Air Canada Passenger Says She Woke Up Alone in Dark, Empty Plane After Sleeping Through Landing

What was supposed to be a quick, 90-minute Air Canada flight from Quebec City to Toronto Pearson International Airport turned into a "nightmare" for a Canada woman after she said she awoke hours after the plane landed, the sole passenger aboard the dark and empty aircraft.

Passenger Tiffany Adams said she has been experiencing anxiety and insomnia since the incident, which took place in early June. Her friend and travel partner, ‎Deanna Noel-Dale, posted the first-hand account to Canada Air's Facebook page.

"My flight home, I got super comfy reading my book, happy I scored my row all to myself (flight was about 1/4 full)," Adams, who said she suffered a panic attack, recalled. "I fell asleep probably less than halfway through my short 1.5-hour flight. I wake up around midnight (few hours after flight landed) freezing cold, still strapped in my seat, in complete darkness."

Canada Air confirmed Adam's account to NPR and said the airline is reviewing the incident. Newsweek has reached out to the airline for comment.

After waking up, Adams said she attempted to use her phone to call a friend but the battery died within a minute. Panicking, she started searching the plane for a flashlight and eventually found one in the cockpit, she said. She detailed using it to flash SOS signals out of the window and then using it to help her unlatch the door near the flight attendant's seat.

air canada
An Air Canada passenger plane is shown in flight at Heathrow Airport July 31, 2002 in London, England. John Li/Getty Images

Once she had the door open, she said she began flashing the light against the body of the plane, hoping someone on the ground would notice the reflection and glare. Eventually, it worked.
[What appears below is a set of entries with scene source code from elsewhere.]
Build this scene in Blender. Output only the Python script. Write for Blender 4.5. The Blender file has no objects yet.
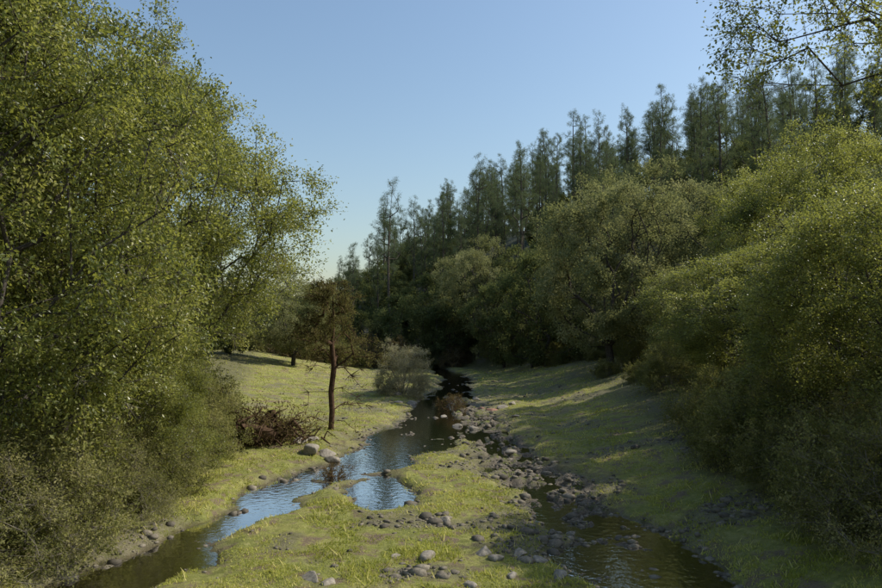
import bpy, math
import numpy as np
rng = np.random.default_rng(7)
scene = bpy.context.scene
scene.view_settings.view_transform='Standard'
scene.view_settings.look='None'
scene.view_settings.exposure=0
AZ, EL = 78.0, 43.0   # sun azimuth (clockwise from +Y) and elevation

# ---------------------------------------------------------------- noise
def _hash(i,j,s):
    n=(i*374761393+j*668265263+s*1442695041)&0xffffffff
    n=((n^(n>>13))*1274126177)&0xffffffff
    n=n^(n>>16)
    return (n&0xffff)/65535.0
def vnoise(x,y,s=0):
    x=np.asarray(x,float);y=np.asarray(y,float)
    i=np.floor(x).astype(np.int64);j=np.floor(y).astype(np.int64)
    fx=x-i;fy=y-j
    fx=fx*fx*(3-2*fx);fy=fy*fy*(3-2*fy)
    a=_hash(i,j,s);b=_hash(i+1,j,s);c=_hash(i,j+1,s);d=_hash(i+1,j+1,s)
    return (a*(1-fx)+b*fx)*(1-fy)+(c*(1-fx)+d*fx)*fy
def fbm(x,y,s=0,o=4):
    v=0;a=.5
    for k in range(o):
        v=v+a*(vnoise(x,y,s+k*17)-.5)*2;x=x*2.03;y=y*2.03;a*=.5
    return v
def sstep(a,b,x):
    t=np.clip((x-a)/(b-a),0,1);return t*t*(3-2*t)

# ---------------------------------------------------------------- terrain
MAIN=[(-7.5,-10,1.0),(-6.8,5,.9),(-6.1,12,.75),(-5.6,14.2,.6),(-5.0,17.3,.55),(-4.3,21.3,.75),(-2.3,25,1.1),(-1.6,30,1.4),(-.7,35,1.35),(-.3,42,1.1),(.3,48,1.2),(1.3,58,1.2),(1.6,66,1.1),(0,80,1.0),(-5,100,1.0),(-14,130,1.0)]
RIGHT=[(5,-10,1.3),(4.4,5,1.3),(4.1,12,1.3),(3.9,15.6,1.2),(3.4,18,1.05),(2.9,22.5,1.0),(2.4,28.3,.95),(2.0,36,.9),(1.4,44,.8),(.2,49,.8)]
POOL=[(-1.6,18.9,.5),(-1.75,20.4,.65),(-1.9,22.2,.42)]
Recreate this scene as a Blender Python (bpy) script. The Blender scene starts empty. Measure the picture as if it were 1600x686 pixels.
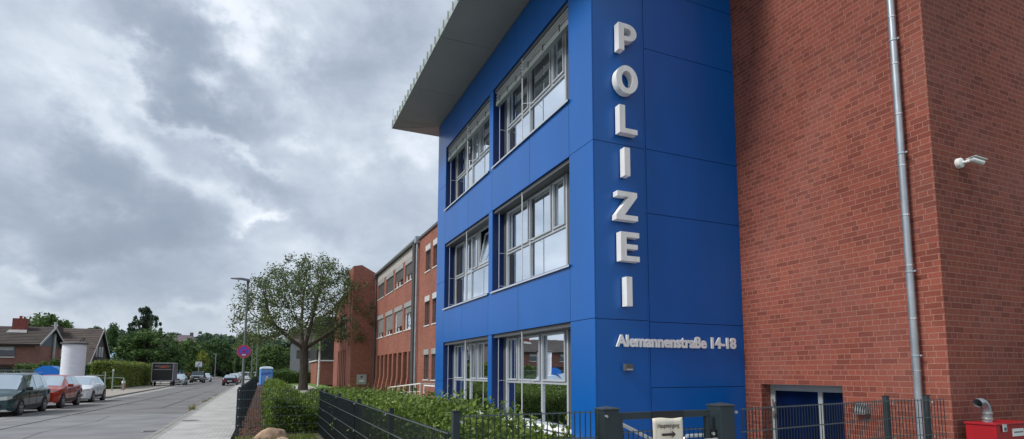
import bpy, bmesh, math, random
import numpy as np
from mathutils import Vector, Matrix
random.seed(7)
SC = bpy.context.scene
COL = SC.collection
R = math.radians

# ------------------------------------------------------------------ camera model (solved from the photo's vanishing points)
CX, CY, F = 825., 485., 901.
TH, YAW, H = R(6.1), R(24.45), 1.7
Fh = (math.sin(YAW), math.cos(YAW)); Rh = (math.cos(YAW), -math.sin(YAW))
def ray(u, v):
    r = (u-CX)/F; w = (CY-v)/F
    c, s = math.cos(TH), math.sin(TH)
    fw = c-w*s; up = s+w*c
    return (Fh[0]*fw+Rh[0]*r, Fh[1]*fw+Rh[1]*r, up)
def atY(u, v, Y):
    d = ray(u, v); t = Y/d[1]; return (d[0]*t, Y, H+d[2]*t)
def atX(u, v, X):
    d = ray(u, v); t = X/d[0]; return (X, d[1]*t, H+d[2]*t)

cam_d = bpy.data.cameras.new('camera'); cam = bpy.data.objects.new('camera', cam_d); COL.objects.link(cam)
cam_d.sensor_width = 36; cam_d.lens = 36*F/1600
cam_d.shift_x = -(CX-800)/1600; cam_d.shift_y = (CY-343)/1600
cam_d.clip_end = 8000; cam_d.clip_start = 0.05
cam.location = (0, 0, H)
cam.rotation_euler = (R(90)+TH, 0, -YAW)
SC.camera = cam

# ------------------------------------------------------------------ materials
MATS = {}
def new_mat(name):
    m = bpy.data.materials.new(name); m.use_nodes = True
    nt = m.node_tree; b = nt.nodes['Principled BSDF']
    return m, nt, b
def N(nt, t, **kw):
    n = nt.nodes.new(t)
    for k, v in kw.items(): setattr(n, k, v)
    return n
def mat(name, col, rough=.6, metal=0., var=.12, vscale=3., bump=0., bscale=40., spec=.5, coat=0., detail=4., streak=None):
    if name in MATS: return MATS[name]
    m, nt, b = new_mat(name)
    tc = N(nt, 'ShaderNodeTexCoord')
    src = tc.outputs['Object']
    if streak:
        mp = N(nt, 'ShaderNodeMapping'); mp.inputs['Scale'].default_value = streak
        nt.links.new(src, mp.inputs[0]); src = mp.outputs[0]
    no = N(nt, 'ShaderNodeTexNoise'); no.inputs['Scale'].default_value = vscale; no.inputs['Detail'].default_value = detail
    nt.links.new(src, no.inputs['Vector'])
    mr = N(nt, 'ShaderNodeMapRange'); mr.inputs[1].default_value = .3; mr.inputs[2].default_value = .7
    mr.inputs[3].default_value = 1-var; mr.inputs[4].default_value = 1+var
    nt.links.new(no.outputs[0], mr.inputs[0])
    mx = N(nt, 'ShaderNodeVectorMath', operation='SCALE'); mx.inputs[0].default_value = col[:3]
    nt.links.new(mr.outputs[0], mx.inputs['Scale'])
    nt.links.new(mx.outputs[0], b.inputs['Base Color'])
    b.inputs['Roughness'].default_value = rough; b.inputs['Metallic'].default_value = metal
    b.inputs['Specular IOR Level'].default_value = spec; b.inputs['Coat Weight'].default_value = coat
    b.inputs['Coat Roughness'].default_value = .05
    if bump:
        n2 = N(nt, 'ShaderNodeTexNoise'); n2.inputs['Scale'].default_value = bscale; n2.inputs['Detail'].default_value = 3
        nt.links.new(tc.outputs['Object'], n2.inputs['Vector'])
        bp = N(nt, 'ShaderNodeBump'); bp.inputs['Strength'].default_value = bump; bp.inputs['Distance'].default_value = .02
        nt.links.new(n2.outputs[0], bp.inputs['Height']); nt.links.new(bp.outputs[0], b.inputs['Normal'])
    MATS[name] = m
    return m

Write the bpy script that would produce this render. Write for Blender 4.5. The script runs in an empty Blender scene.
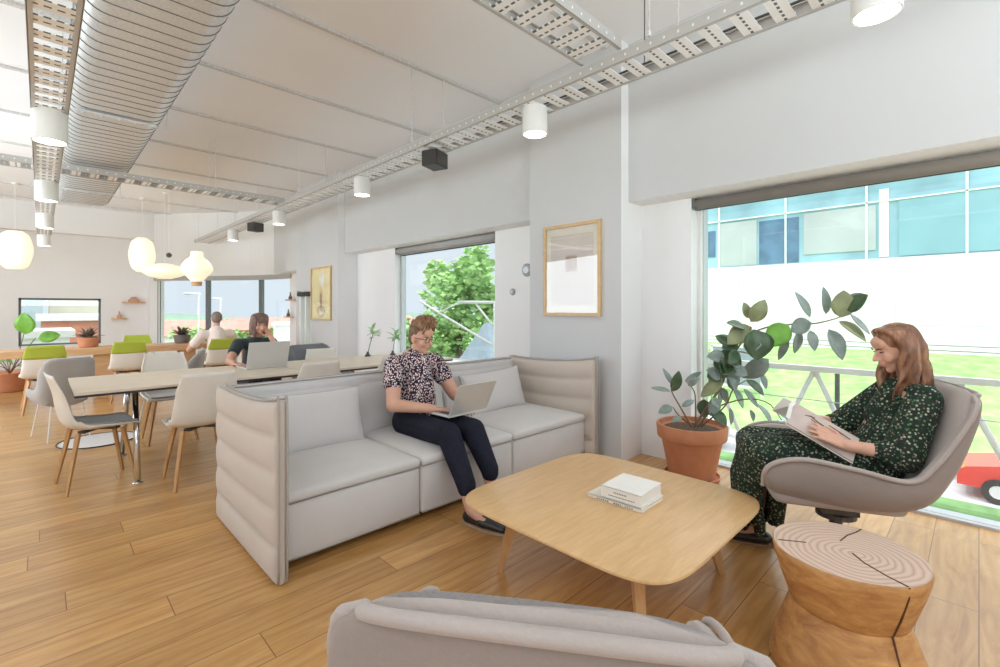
import bpy, bmesh, math, random
from mathutils import Vector as V, Matrix as M, noise
PI = math.pi
random.seed(7)
sc = bpy.context.scene
C = sc.collection

# ---------------------------------------------------------------- camera
YAW = math.radians(44.4)
F2 = V((math.sin(YAW), math.cos(YAW), 0)); R2 = V((math.cos(YAW), -math.sin(YAW), 0))
cd = bpy.data.cameras.new('camera'); cam = bpy.data.objects.new('camera', cd); C.objects.link(cam)
cam.location = (0, 0, 1.35); cam.rotation_euler = (PI/2, 0, -YAW)
cd.sensor_width = 36; cd.lens = 16.884; cd.shift_y = -0.0255; cd.clip_start = 0.05; cd.clip_end = 600
sc.camera = cam

# ---------------------------------------------------------------- light and exposure
sc.view_settings.view_transform = 'Standard'; sc.view_settings.look = 'None'
sc.view_settings.exposure = 0.0; sc.view_settings.gamma = 1.0; sc.view_settings.use_curve_mapping = False
sc.cycles.diffuse_bounces = 7
w = bpy.data.worlds.new('sky'); sc.world = w; w.use_nodes = True
nt = w.node_tree; bg = nt.nodes['Background']
tc = nt.nodes.new('ShaderNodeTexCoord'); sp = nt.nodes.new('ShaderNodeSeparateXYZ'); rp = nt.nodes.new('ShaderNodeValToRGB')
nt.links.new(tc.outputs['Generated'], sp.inputs[0]); nt.links.new(sp.outputs['Z'], rp.inputs[0]); nt.links.new(rp.outputs[0], bg.inputs[0])
rp.color_ramp.elements[0].color = (.80, .90, 1, 1); rp.color_ramp.elements[0].position = 0
rp.color_ramp.elements[1].color = (.95, .97, 1, 1); rp.color_ramp.elements[1].position = .7
mr = nt.nodes.new('ShaderNodeMapRange'); mr.interpolation_type = 'SMOOTHSTEP'   # hazy bright sky overhead
for k, x in (('From Min', .30), ('From Max', .75), ('To Min', 1.0), ('To Max', 3.6)): mr.inputs[k].default_value = x
nt.links.new(sp.outputs['Z'], mr.inputs['Value']); nt.links.new(mr.outputs[0], bg.inputs[1])
def light(name, typ, loc, energy, color=(1, 1, 1), size=None, aim=None, **k):
    l = bpy.data.lights.new(name, typ); l.energy = energy; l.color = color
    o = bpy.data.objects.new(name, l); C.objects.link(o); o.location = loc
    if typ == 'AREA': l.shape = 'RECTANGLE'; l.size, l.size_y = size
    if aim is not None: o.rotation_euler = V(aim).to_track_quat('-Z', 'Y').to_euler()
    for a, b in k.items(): setattr(l, a, b)
    return o
light('sun', 'SUN', (0, 0, 30), 1.2, (1, .97, .93), aim=(.62, -.35, -.75), angle=.02)
# added fill lights inside the two unseen walls, tilted up to brighten the ceiling
light('fill_light_side', 'AREA', (-3.62, 1.2, 1.9), 165, (.84, .92, 1), (5.4, 2.3), (1, 0, 2.4))
light('fill_light_side', 'AREA', (-3.62, 8.5, 1.9), 275, (.84, .92, 1), (5.4, 2.3), (1, .3, .7))
light('fill_light_rear', 'AREA', (1.2, -2.62, 1.9), 185, (.84, .92, 1), (4.6, 2.3), (0, 1, 2.4))

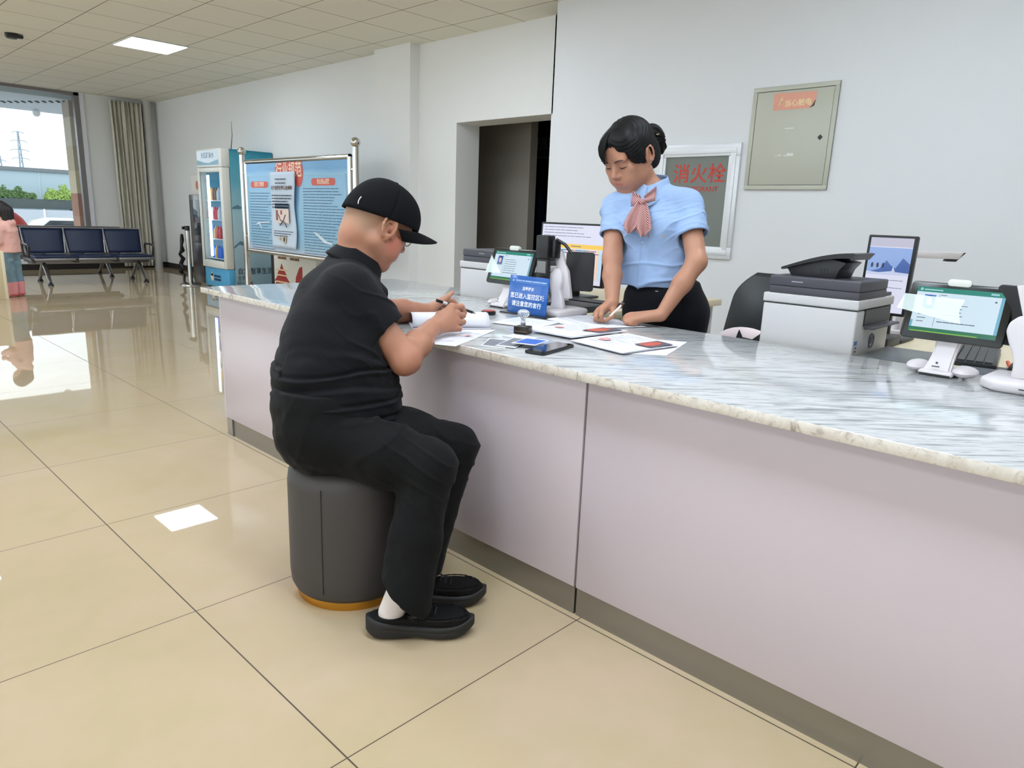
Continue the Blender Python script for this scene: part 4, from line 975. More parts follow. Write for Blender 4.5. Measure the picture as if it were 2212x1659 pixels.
# doorway lobby: self service kiosk with header sign
t = thing('self_service_kiosk', 'dark blue self service machine with a header sign, inside the doorway', 'kiosk', (7.55, 6.3, 0))
MB().box((7.35, 5.9, 0), (7.95, 6.72, 2.75), .02).build('body', mat('kiosk_navy', (30, 34, 60), .35), t)
MB().box((7.32, 5.95, .55), (7.36, 6.36, 1.78), .01).build('screen_panel', mat('kiosk_panel', (52, 58, 84), .25), t)
b = MB(); b.prism([(0, 0), (.24, 0), (.05, .62)], .02, frame_M((7.33, 6.62, .95), (0, -1, 0), (0, 0, 1))); b.build('side_wing', mat('kiosk_wing', (58, 84, 140), .4), t)
Mk = frame_M((7.315, 6.72, 1.93), (0, -1, 0), (0, 0, 1))
b = MB(); b.prism([(0, 0), (.7, 0), (.7, .30), (0, .30)], .03, Mk @ Matrix.Translation((0, 0, -.025))); b.build('header_sign', mat('kiosk_sign_grey', (112, 114, 134), .5), t)
b = MB(); rect(b, Mk, 0, .0, .7, .015, z=.0055); rect(b, Mk, 0, .285, .7, .30, z=.0055); b.build('sign_border', M_black, t, False)
text('lettering', '人 社', .115, M_black, Mk @ Matrix.Translation((.215, .212, .006)), t, .02); text('lettering', '自助终端机', .098, M_black, Mk @ Matrix.Translation((.27, .085, .006)), t, .015)
MB().box((7.30, 6.04, 1.70), (7.33, 6.09, 1.80)).build('status_lamp', screen('kiosk_lamp', (150, 200, 240), 1.0), t, False)

# ------------------------------------------------------------------ drinks fridge
t = thing('display_fridge', 'tall teal drinks fridge with lit glass door against the far wall', 'fridge', (4.8, 10.27, 0))
FX, FY0, FY1, FH = 4.43, 9.86, 10.66, 1.945
M_teal = mat('fridge_teal', (70, 160, 180), .4, noise=(1.2, .1))
def teal():
    m = M_teal; tr = m.node_tree; p = tr.nodes['Principled BSDF']; g = node(tr, 'ShaderNodeNewGeometry'); s = node(tr, 'ShaderNodeSeparateXYZ'); tr.links.new(g.outputs['Position'], s.inputs[0])
    n = node(tr, 'ShaderNodeTexNoise'); n.inputs['Scale'].default_value = 2.2; n.inputs['Detail'].default_value = 5; tr.links.new(g.outputs['Position'], n.inputs['Vector'])
    r = node(tr, 'ShaderNodeValToRGB'); e = r.color_ramp.elements; e[0].color = rgb(150, 184, 196); e[0].position = 0.05; e[1].color = rgb(36, 140, 166); e[1].position = .92
    for po, c in ((.35, (176, 202, 212)), (.55, (168, 204, 214)), (.72, (98, 172, 188))):
        k = e.new(po); k.color = rgb(*c)
    tr.links.new(math_n(tr, 'ADD', math_n(tr, 'DIVIDE', s.outputs['Z'], 2.1), math_n(tr, 'MULTIPLY', math_n(tr, 'SUBTRACT', n.outputs[0], .5), .25)), r.inputs[0]); tr.links.new(r.outputs[0], p.inputs['Base Color'])
teal()
b = MB(); b.box((FX+.12, FY0, 0), (5.18, FY0+.03, FH)); b.box((FX+.12, FY1-.03, 0), (5.18, FY1, FH)); b.box((5.14, FY0, 0), (5.18, FY1, FH)); b.box((FX+.12, FY0, FH-.03), (5.18, FY1, FH)); b.box((FX+.12, FY0, 0), (5.18, FY1, .33))
b.build('cabinet', M_teal, t, False)
M_frw = mat('fridge_door_white', (222, 220, 210), .35)
b = MB(); b.box((FX, FY0, 1.70), (FX+.12, FY1, FH), .006); b.build('header_box', M_frw, t)
b = MB(); rect(b, frame_M((FX-.001, FY1-.02, 1.72), (0, -1, 0), (0, 0, 1)), 0, 0, .72, .205); b.build('header_panel', screen('fridge_header_lit', (214, 232, 244), .62), t, False)
Mf = frame_M((FX-.002, FY1, 0), (0, -1, 0), (0, 0, 1))
text('lettering', '天然矿泉水', .085, mat('fridge_text_grey', (110, 130, 150), .5), Mf @ Matrix.Translation((.37, 1.855, .0005)), t, .01)
b = MB(); b._new(_polybm([(.02, 1.73), (.72, 1.73), (.72, 1.80), (.60, 1.785), (.48, 1.765), (.40, 1.755), (.25, 1.765), (.12, 1.79), (.02, 1.80)]), Mf @ Matrix.Translation((0, 0, .0004))); b.build('header_hills', mat('fridge_hills', (140, 176, 192), .5), t, False)
b = MB()
for r in ((FY0, .30, FY0+.085, 1.695), (FY1-.05, .30, FY1, 1.695), (FY0+.085, .30, FY1-.05, .40), (FY0+.085, 1.635, FY1-.05, 1.695)): b.box((FX, r[0], r[1]), (FX+.11, r[2], r[3]), .006)
b.build('door_frame', M_frw, t)
b = MB(); b.box((FX+.02, FY0+.085, .40), (FX+.028, FY1-.05, 1.635)); b.build('door_glass', mat('fridge_glass', (246, 252, 255), .0, trans=1.0, ior=1.05, spec=.3), t, False)
b = MB(); b.box((FX+.35, FY0+.04, .40), (FX+.36, FY1-.04, 1.69)); b.build('lit_back', screen('fridge_interior_glow', (176, 206, 244), .80), t, False)
b = MB(); b.box((FX+.035, FY0+.52, .46), (FX+.055, FY0+.585, 1.60), .008); b.build('led_strip', screen('led_strip_glow', (226, 250, 255), 3.2), t)
b = MB()
for z in (.42, .70, .97, 1.24): b.box((FX+.065, FY0+.04, z), (FX+.34, FY1-.04, z+.012))
b.build('shelf', mat('shelf_white', (230, 236, 240), .3), t, False)
b = MB(); b.box((FX+.03, FY0, .02), (FX+.12, FY1, .295), .004); b.build('lower_panel', mat('fridge_lower_blue', (84, 168, 212), .4, noise=(6, .12)), t)
Ml = frame_M((FX+.028, FY1, 0), (0, -1, 0), (0, 0, 1))
b = MB(); b._new(_ellbm(.23, .15, .05, .055), Ml); b._new(_polybm([(.19, .17), (.27, .17), (.235, .245)]), Ml); b.build('drop_logo', mat('drop_pale', (226, 216, 196), .5), t, False)
b = MB(); dashes(b, Ml @ Matrix.Translation((0, 0, .001)), .30, .52, .19, 2, .05, .03); b.build('logo_text', mat('logo_dark', (30, 50, 90), .5), t, False)
Ms = frame_M((FX+.12, FY0-.001, 0), (1, 0, 0), (0, 0, 1)); M_txt = mat('side_text_dark', (44, 58, 70), .6)
text('lettering', '自然 智享生活', .098, M_txt, Ms @ Matrix.Translation((.30, .265, .0005)), t, .014, sx=.86); text('lettering', '全天然', .075, M_txt, Ms @ Matrix.Translation((.12, .17, .0005)), t, .012, sx=.8); text('lettering', '好山好水', .075, M_txt, Ms @ Matrix.Translation((.14, .09, .0005)), t, .012, sx=.8)
b = MB(); b._new(_polybm([(0, .62), (.10, .70), (.2, .66), (.34, .72), (.5, .66), (.62, .70), (.62, .66), (.48, .63), (.3, .67), (.18, .62), (.08, .65), (0, .59)]), Ms @ Matrix.Translation((0, 0, .0004))); b._new(_polybm([(0, 1.16), (.08, 1.2), (.13, 1.17), (.2, 1.19), (.2, 1.17), (.1, 1.14), (0, 1.14)]), Ms @ Matrix.Translation((0, 0, .0004))); b.build('side_print', mat('side_ink', (92, 124, 144), .6), t, False)
b = MB(); b.tube([(4.60, 9.9, FH), (4.615, 9.88, FH+.18), (4.60, 9.85, FH+.36)], [.006, .004, .002], 6); b.build('antenna', M_black, t)
bm_ = [('bottle_red', (206, 70, 84)), ('bottle_brown', (128, 84, 62)), ('bottle_blue', (52, 110, 210)), ('bottle_pale', (214, 226, 240)), ('bottle_amber', (214, 160, 70))]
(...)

"When I see the luggage cart driving towards me, I am literally dangling my legs out of the plane," she said. "He is in shock asking how the heck they left me on the plane. I'm wondering the same."

According to the Facebook post, a representative from the airlines then offered Adams a limo ride back to a hotel. Adams said she declined, insisting that she just wanted to go home, and the representative helped her call a shuttle to take her back to her car.

Adams said the airline has called her twice to review the incident.

"I haven't got much sleep since the reoccurring night terrors and waking up anxious and afraid I'm alone locked up someplace dark," she said.

The posting by Adams' friend soon amassed more than 100 commenters, many of whom expressed shock that the airline could miss a person sleeping on the plane. Some were also skeptical of Adams' account, while others implored her to negotiate with the airline and seek compensation.

Newsweek has reached out to Air Canada. This story will be updated if there is a response.